Of the famous homes I’ve visited, I liked FDR’s best. Of course I did.  I go for writers’ homes mainly– Poe, Dickens, Hugo, Keats, Thoreau– but I went up to Hyde Park, New York, to see FDR’s as well.

I’ve also visited some famous graves.  Chopin’s was the biggest deal to me, although Queen Elizabeth’s was pretty mind-boggling.  She knew Shakespeare.  She beat that Armada!  And she’s right there!  That was a kick in the head.

I went to Chopin’s grave as a thank-you.  I love those piano preludes.  I brought flowers, yellow gerber daisies.  It was March in Paris, so cold it wasn’t romantic or cute, and it took me forever to find him.  My feet hurt, I had a huge zit on my forehead, and I was starving.  I was pinching euros and freezing and malnourished the whole time I was there.  They don’t have whole-wheat bread or Mexican food in France.  Other than that, I loved it.

There were fresher graves than Monsieur Chopin’s in that cemetery.  It wasn’t strange that I had flowers.  A child had recently left a crayoned note on one tomb.  When I finally found Chopin, other people had left little scrolls of sheet music sitting there.  I am not musician enough to have identified the melodies.

It might have even started to snow, but I think that is a handy detail I added when I used this story in some fiction I was working on.  So, let it snow or not snow in the Parisian cemetery, on the grave of the great Romantic composer who has a white marble lady plucking a harp carved over his final resting place– whatever makes you happy.

No one else on the FDR home tour was about to wet herself with excitement like I was.  He sat in this room!  That was his lamp!  He pulled himself up this dumbwaiter!  (He did– even long after electricity, both to keep himself in shape and to assure himself he could evacuate in case of fire.)  Inside the house is neat– but you have to stay with your tour guide to make sure no one spits on the floor.

Outside the house is better.  I sat on the side porch for a while, sheltered from the misty rain, eating red jelly beans and admiring the gentle, sweeping view of the Hudson valley hills.  Then I walked down the driveway.

Here’s the thing about the driveway: Roosevelt promised himself he would learn to walk again, and he chucked himself down that driveway every goddamn day because he was going to walk again, and that was that.  He did this for seven years.  He tried and tried to make it all the way down, to the gate, to the road.  For seven years.  You know the man couldn’t walk, right?  And then he died.

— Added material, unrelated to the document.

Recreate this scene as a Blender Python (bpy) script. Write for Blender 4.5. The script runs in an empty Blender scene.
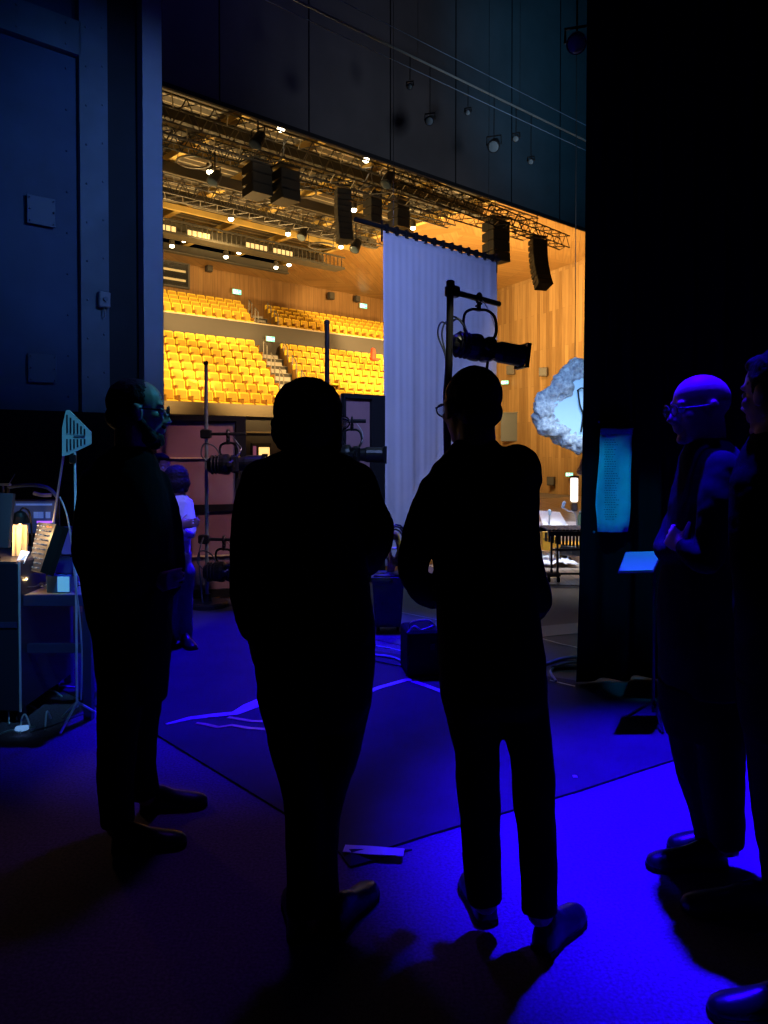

FDR’s driveway is one of my favorite stories of all time.  It’s the saddest story and the happiest story.  It’s deluded and optimistic and tough and crazy and wrenching.  The most powerful man in the world (except Stalin, right?) has a driveway he wants to walk down.  He has a driveway he tries to walk down.  And he just tries and tries.  While he’s slipping arms to Britain and then turning the U.S. from a backwater to a 500-pound gorilla.  And taking a little time to look over his stamp collection and enjoy a cocktail or two.  He’s trying to walk down this driveway, and all he does is fail.

I felt really sappy about it, so all I can tell you is (puts arm over your shoulder), Son, we’ve all got driveways to walk down, don’t we?  Everybody’s got a driveway.

You can also see the graves of Franklin and Eleanor on the grounds of their Hyde Park estate.  I didn’t leave them flowers, since I have the social welfare safety net to remember them by.

Visiting the grave is a thank-you.  You hope someone will visit your grave, someday, so you can exist for a while after you die, and it will mean that they appreciated you.

Visiting the house is taking on the person.  Breathing them in.  Grasping their bannisters and sitting on their porches to weave your story in with theirs.  Knowing a famous person as a physical presence, a person who lived in a physical world as you do, and had to live by its rules.  Who wasn’t a symbol or a character or an idol.  Just a guy trying to get down his driveway.